Così sostiene Emma Prunella, dal 1999 segretaria dell’Associazione panificatori di Taranto (costituitasi autonomamente nel 1963, attualmente con più di un centinaio di associati), nonché principale collaboratrice del presidente Francesco Sarli  e dapprima del compianto Franco La Sorsa.

Prunella informa che nell’ultimo anno circa una decina di panifici del territorio ionico, impossibilitati a reggere i costi, hanno dovuto chiudere i battenti, anche quelli che vantavano una lunga presenza sul mercato, e che altri si apprestano a fare la stessa fine.

“Proprio non riesco a comprendere come mai taluni continuino a vendere il pane a 2 euro al chilo, nonostante tutti gli aumenti:  innanzitutto quello della farina che è passata dai 53 centesimi  all’euro al chilo; così è avvenuto per lo zucchero, le uova, il lievito, per non parlare di luce e gas, le cui forniture sfiorano il 600 per cento in più. I costi sono o almeno dovrebbero essere uguali per tutti. Ma forse in taluni casi gli allacci all’energia elettrica sono abusivi o si sottopagano i dipendenti?
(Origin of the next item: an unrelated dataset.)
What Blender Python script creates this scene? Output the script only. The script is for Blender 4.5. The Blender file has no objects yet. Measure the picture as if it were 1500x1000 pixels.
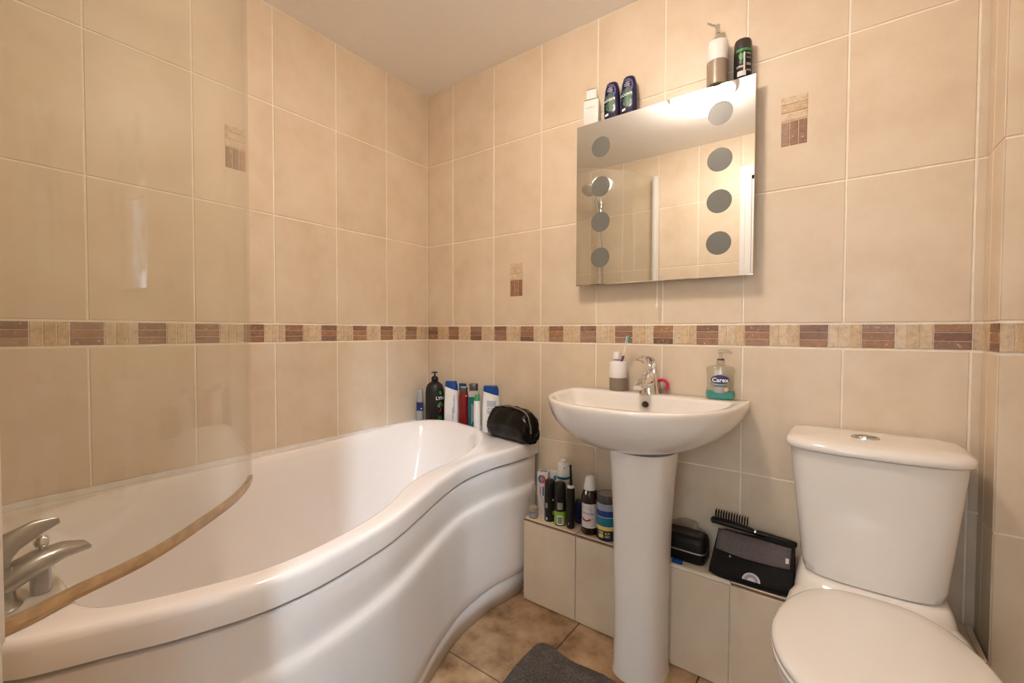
import bpy, bmesh, math, random
from mathutils import Matrix, Vector
random.seed(7)
sc = bpy.context.scene
COL = sc.collection
PI = math.pi

# ------------------------------------------------------------------ materials
def srgb(r, g, b):
    f = lambda c: (c/255/12.92) if c/255 <= .04045 else ((c/255+.055)/1.055)**2.4
    return (f(r), f(g), f(b), 1)

class N:
    """small node helper"""
    def __init__(self, name):
        self.m = bpy.data.materials.new(name); self.m.use_nodes = True
        self.t = self.m.node_tree; self.t.nodes.clear()
        self.out = self.t.nodes.new('ShaderNodeOutputMaterial')
    def n(self, typ, **kw):
        o = self.t.nodes.new(typ)
        for k, v in kw.items():
            if k in o.inputs.keys(): o.inputs[k].default_value = v
            else: setattr(o, k, v)
        return o
    def l(self, a, b): self.t.links.new(a, b)
    def noise(self, scale, detail=4, rough=.55):
        tc = self.n('ShaderNodeTexCoord'); no = self.n('ShaderNodeTexNoise')
        no.inputs['Scale'].default_value = scale; no.inputs['Detail'].default_value = detail
        no.inputs['Roughness'].default_value = rough
        self.l(tc.outputs['Object'], no.inputs['Vector']); return no
    def ramp(self, fac, stops):
        r = self.n('ShaderNodeValToRGB'); el = r.color_ramp.elements
        while len(el) < len(stops): el.new(.5)
        for e, (p, c) in zip(el, stops): e.position = p; e.color = c
        self.l(fac, r.inputs[0]); return r
    def mixrgb(self, typ, fac, a, b):
        m = self.n('ShaderNodeMix', data_type='RGBA', blend_type=typ)
        for s, v in ((m.inputs[0], fac), (m.inputs[6], a), (m.inputs[7], b)):
            if hasattr(v, 'default_value') or hasattr(v, 'is_output'): self.l(v, s)
            else: s.default_value = v
        return m.outputs[2]
    def bump(self, h, strength, dist=.002):
        b = self.n('ShaderNodeBump'); b.inputs['Strength'].default_value = strength
        b.inputs['Distance'].default_value = dist; self.l(h, b.inputs['Height']); return b
    def bsdf(self, **kw):
        b = self.n('ShaderNodeBsdfPrincipled')
        for k, v in kw.items(): b.inputs[k.replace('_', ' ')].default_value = v
        self.l(b.outputs[0], self.out.inputs[0]); return b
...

Oppure la qualità degli ingredienti  adoperati non è proprio ottimale? – si chiede Emma Prunella, aggiungendo che dovrebbero chiederselo anche i consumatori che, per esempio, continuano ad acquistare il pane per strada, dalle scarse garanzie igienico-sanitarie anche per via dei molteplici passaggi di mano, che favoriscono il proliferare di batteri estremamente dannosi all’intestino con malattie non facilmente curabili.

Agli aumenti dei costi si aggiunge la diminuzione delle vendite per le mutate esigenze dei consumatori: dai due quintali giornalieri di una cinquantina d’anni addietro agli attuali 70-80 kg, con un netto cambio anche della pezzature: “Una volta  si vendevano solo forme di pane da mezzo chilo e un chilo, oltre a quelle tradizionali dei panini, che ora non devono assolutamente superare i 50-60 grammi – dice la referente dell’associazione jonica – E’ cambiata soprattutto la varietà dei prodotti: c’è il pane integrale, ai cinque cereali, al kamut, di segale ecc ecc. Lo stesso discorso vale per le focacce: un tempo non si andava oltre a quella bianca, con i  pelati e  i pomodorini mentre oggi se ne mettono in vendita con i più svariati ingredienti e se ne sperimentano sempre nuovi tipi. Inoltre, sempre per le diversificate esigenze, i panifici hanno in vendita biscotti e altri tipi di prodotti da forno non trascurando la pasticceria fresca e la gastronomia per finire addirittura al servizio di caffetteria.”.

“Soprattutto – conclude Emma Prunella – ci teniamo a garantire prodotti di qualità, adoperando materie prime allo stato naturale, al contrario di quanto avviene di frequente nella produzione industriale, evitando additivi e conservanti con elevato tasso di nocività e insistendo sulle lievitazioni di lunga durata: le malattie, infatti, dipendono anche da quello che mangiamo, che deve essere poco ma salubre. Va anche sottolineato che l’Associazione dei panificatori di Taranto si è impegnata a livello nazionale per leggi a tutela della salute del consumatore, come quella per il pane a mezzo sale (per chi soffre di pressione alta).

Purtroppo non sempre i nostri sforzi vengono compresi dall’acquirente che, pur di risparmiare, talvolta tende a preferire prodotti a basso prezzo che non sempre fanno bene”.